Thursday, June 28, 2007

what's-it's-name Park

I'm not necessarily opposed to all stadium naming deals. As long as the name isn't replacing a historically significant name and is on the stadium long enough to form a lasting recognition between the name of the stadium and the team which plays there, fair enough.

But there's a few problems with the current spate of brand-new ballparks with brand-new sponsor naming rights.

Stadiums in the first wave of the building boom have already moved on and changed from their initial name. I still think of the stadium in Houston as Enron Field, and I still refer to the Giants' park as PacBell.

The other problem is with so many new corporately-tagged stadiums, the names just blur together. I saw a game in Philadelphia just a couple weeks ago, and I had to look up the name of the stadium when I started to write this post.

The name (Citizen Bank Park) blurs away in my memory, and the park itself generally does the same. It has all the requisite new-retro styling. The concessions are varied and plentiful (and in a nice touch, a decent selection of microbrews are the same price as the big-name standards).

There are a few nice touches. The bullpens are both in centerfield, with the visitors' pen stacked a level above the home pen. When a visiting reliever is called into the game, he has to run down the stairs and past the Phillies bullpen staff to reach the field.
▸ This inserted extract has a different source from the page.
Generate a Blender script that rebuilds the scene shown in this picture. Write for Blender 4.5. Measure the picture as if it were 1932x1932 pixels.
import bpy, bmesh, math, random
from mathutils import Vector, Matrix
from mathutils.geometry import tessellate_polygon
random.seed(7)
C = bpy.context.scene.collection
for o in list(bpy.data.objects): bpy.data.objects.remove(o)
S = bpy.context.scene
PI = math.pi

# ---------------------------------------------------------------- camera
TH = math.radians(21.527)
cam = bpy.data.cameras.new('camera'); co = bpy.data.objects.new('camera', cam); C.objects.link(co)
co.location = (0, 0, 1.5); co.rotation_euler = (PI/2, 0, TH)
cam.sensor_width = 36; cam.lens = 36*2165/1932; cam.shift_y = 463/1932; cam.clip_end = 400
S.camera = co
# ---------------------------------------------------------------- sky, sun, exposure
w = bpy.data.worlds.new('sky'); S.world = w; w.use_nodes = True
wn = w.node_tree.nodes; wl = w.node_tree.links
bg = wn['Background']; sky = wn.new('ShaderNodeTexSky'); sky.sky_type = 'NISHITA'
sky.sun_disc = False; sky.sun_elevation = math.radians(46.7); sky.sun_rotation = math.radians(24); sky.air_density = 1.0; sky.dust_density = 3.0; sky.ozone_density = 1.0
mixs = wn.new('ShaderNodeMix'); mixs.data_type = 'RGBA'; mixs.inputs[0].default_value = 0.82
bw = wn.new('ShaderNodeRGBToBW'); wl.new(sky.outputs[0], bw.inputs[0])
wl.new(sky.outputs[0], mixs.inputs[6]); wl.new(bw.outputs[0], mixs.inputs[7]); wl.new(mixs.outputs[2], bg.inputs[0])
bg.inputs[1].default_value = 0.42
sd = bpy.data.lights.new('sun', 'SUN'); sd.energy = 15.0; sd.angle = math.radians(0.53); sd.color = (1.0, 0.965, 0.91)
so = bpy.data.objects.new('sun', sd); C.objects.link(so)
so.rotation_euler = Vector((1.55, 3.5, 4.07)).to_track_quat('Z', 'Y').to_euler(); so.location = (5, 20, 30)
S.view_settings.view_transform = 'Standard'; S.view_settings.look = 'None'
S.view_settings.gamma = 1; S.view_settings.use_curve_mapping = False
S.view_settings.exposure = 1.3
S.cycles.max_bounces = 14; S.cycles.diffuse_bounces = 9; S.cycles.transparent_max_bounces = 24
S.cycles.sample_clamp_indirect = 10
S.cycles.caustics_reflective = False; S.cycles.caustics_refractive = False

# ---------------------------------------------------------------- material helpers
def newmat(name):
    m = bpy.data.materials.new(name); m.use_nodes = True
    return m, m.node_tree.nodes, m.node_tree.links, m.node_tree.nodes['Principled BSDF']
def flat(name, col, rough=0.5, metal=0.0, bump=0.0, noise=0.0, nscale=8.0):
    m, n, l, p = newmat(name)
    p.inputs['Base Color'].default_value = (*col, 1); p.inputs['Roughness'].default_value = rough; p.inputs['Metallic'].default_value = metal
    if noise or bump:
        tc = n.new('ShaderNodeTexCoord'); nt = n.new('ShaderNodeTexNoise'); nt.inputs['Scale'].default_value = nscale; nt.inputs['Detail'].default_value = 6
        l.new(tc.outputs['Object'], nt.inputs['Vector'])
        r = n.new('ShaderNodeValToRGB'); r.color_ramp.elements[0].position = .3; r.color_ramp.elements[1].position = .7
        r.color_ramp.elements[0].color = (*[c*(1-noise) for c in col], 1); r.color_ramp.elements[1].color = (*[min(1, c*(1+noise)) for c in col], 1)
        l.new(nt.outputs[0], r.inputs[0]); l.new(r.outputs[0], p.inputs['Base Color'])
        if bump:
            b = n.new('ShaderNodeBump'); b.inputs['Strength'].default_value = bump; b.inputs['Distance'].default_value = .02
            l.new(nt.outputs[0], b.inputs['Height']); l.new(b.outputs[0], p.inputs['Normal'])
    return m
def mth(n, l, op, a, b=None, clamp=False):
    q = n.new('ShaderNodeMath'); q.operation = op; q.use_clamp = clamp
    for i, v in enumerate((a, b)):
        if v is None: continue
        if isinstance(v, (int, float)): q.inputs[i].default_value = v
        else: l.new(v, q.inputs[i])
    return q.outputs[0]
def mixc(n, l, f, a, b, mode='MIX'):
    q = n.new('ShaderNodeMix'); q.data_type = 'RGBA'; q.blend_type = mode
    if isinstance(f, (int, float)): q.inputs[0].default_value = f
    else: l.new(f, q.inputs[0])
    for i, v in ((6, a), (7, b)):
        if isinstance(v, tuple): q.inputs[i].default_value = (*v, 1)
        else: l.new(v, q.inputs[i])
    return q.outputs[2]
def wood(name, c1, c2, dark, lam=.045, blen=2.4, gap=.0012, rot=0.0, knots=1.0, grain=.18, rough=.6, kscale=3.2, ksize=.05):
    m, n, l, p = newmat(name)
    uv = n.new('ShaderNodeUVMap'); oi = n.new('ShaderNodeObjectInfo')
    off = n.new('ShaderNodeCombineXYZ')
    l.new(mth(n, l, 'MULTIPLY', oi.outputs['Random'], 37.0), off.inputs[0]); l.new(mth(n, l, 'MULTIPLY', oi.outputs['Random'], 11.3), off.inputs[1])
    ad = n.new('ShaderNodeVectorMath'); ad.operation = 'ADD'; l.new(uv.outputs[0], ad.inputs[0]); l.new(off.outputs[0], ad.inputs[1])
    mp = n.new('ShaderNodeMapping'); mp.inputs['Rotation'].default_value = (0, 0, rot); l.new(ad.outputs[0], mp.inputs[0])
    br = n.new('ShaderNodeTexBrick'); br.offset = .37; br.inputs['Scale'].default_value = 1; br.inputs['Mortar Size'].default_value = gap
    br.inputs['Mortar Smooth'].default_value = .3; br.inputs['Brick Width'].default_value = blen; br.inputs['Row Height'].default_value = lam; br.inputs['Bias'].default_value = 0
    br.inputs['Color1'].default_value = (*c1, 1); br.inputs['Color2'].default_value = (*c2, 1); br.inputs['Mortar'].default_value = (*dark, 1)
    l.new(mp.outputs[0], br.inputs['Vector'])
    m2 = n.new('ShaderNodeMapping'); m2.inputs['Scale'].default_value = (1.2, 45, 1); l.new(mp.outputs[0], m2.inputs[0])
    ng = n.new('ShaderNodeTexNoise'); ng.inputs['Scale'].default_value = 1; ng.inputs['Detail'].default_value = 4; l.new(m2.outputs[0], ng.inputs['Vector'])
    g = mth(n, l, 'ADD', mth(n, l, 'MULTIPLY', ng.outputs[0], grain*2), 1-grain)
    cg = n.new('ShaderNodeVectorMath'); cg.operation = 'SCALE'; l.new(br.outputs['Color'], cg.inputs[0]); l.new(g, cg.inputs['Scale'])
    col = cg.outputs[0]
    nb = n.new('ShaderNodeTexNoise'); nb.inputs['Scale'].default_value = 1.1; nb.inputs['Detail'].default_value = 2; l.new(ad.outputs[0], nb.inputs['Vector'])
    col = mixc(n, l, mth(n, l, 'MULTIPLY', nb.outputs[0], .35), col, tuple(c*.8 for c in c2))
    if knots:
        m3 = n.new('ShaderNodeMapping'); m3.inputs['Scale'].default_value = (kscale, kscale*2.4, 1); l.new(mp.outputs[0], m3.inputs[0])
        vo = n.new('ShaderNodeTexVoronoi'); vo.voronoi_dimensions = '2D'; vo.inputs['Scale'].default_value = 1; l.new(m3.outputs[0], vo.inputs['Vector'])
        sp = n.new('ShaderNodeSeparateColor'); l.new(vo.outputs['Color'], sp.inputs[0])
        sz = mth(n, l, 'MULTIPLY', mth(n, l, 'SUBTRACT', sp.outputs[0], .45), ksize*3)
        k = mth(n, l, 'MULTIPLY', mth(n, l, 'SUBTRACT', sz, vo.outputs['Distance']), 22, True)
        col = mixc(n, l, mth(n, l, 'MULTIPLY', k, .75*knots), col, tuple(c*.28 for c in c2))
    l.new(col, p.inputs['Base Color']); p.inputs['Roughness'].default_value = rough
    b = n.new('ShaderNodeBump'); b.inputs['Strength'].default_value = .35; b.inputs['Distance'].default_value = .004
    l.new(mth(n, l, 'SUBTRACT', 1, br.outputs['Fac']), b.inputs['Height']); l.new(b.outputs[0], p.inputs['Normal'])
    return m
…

Above the bullpens is a standing-room concourse, so fans can perch at the rails and look down at the pitchers warming up. It's like a balcony seat, with a pretty good view of the game as well.

There's also a few confusing touches. Television monitors are mounted above the back of the lower-level sections along the third-base line, so fans in the concourse or the further-back seats can see the action. There are no such monitors along the first-base side, even though the areas are otherwise symmetrical and I believe the price levels of the seats are the same.

I bought an upper-deck seat, but mostly stayed with the standing room crowd. I wandered the stadium, stopping to watch each inning behind the seats of a different section. (Ushers were stationed just about everywhere checking tickets, although I probably could have made it into a lower-level seat long before I actually did in the eighth inning).

The atmosphere reminded me of St. Louis. Same red-clad crowd, same general feeling of a baseball-savvy crowd. There was a surprising crowd of more than 42,000 for a Wednesday afternoon game. In a nice touch, the ushers prevented anyone moving from the concourse into their seating area during an at-bat.

The game was a good one, as well. Tied up late before the Phillies pushed past the White Sox for what was, in the end, an easy win.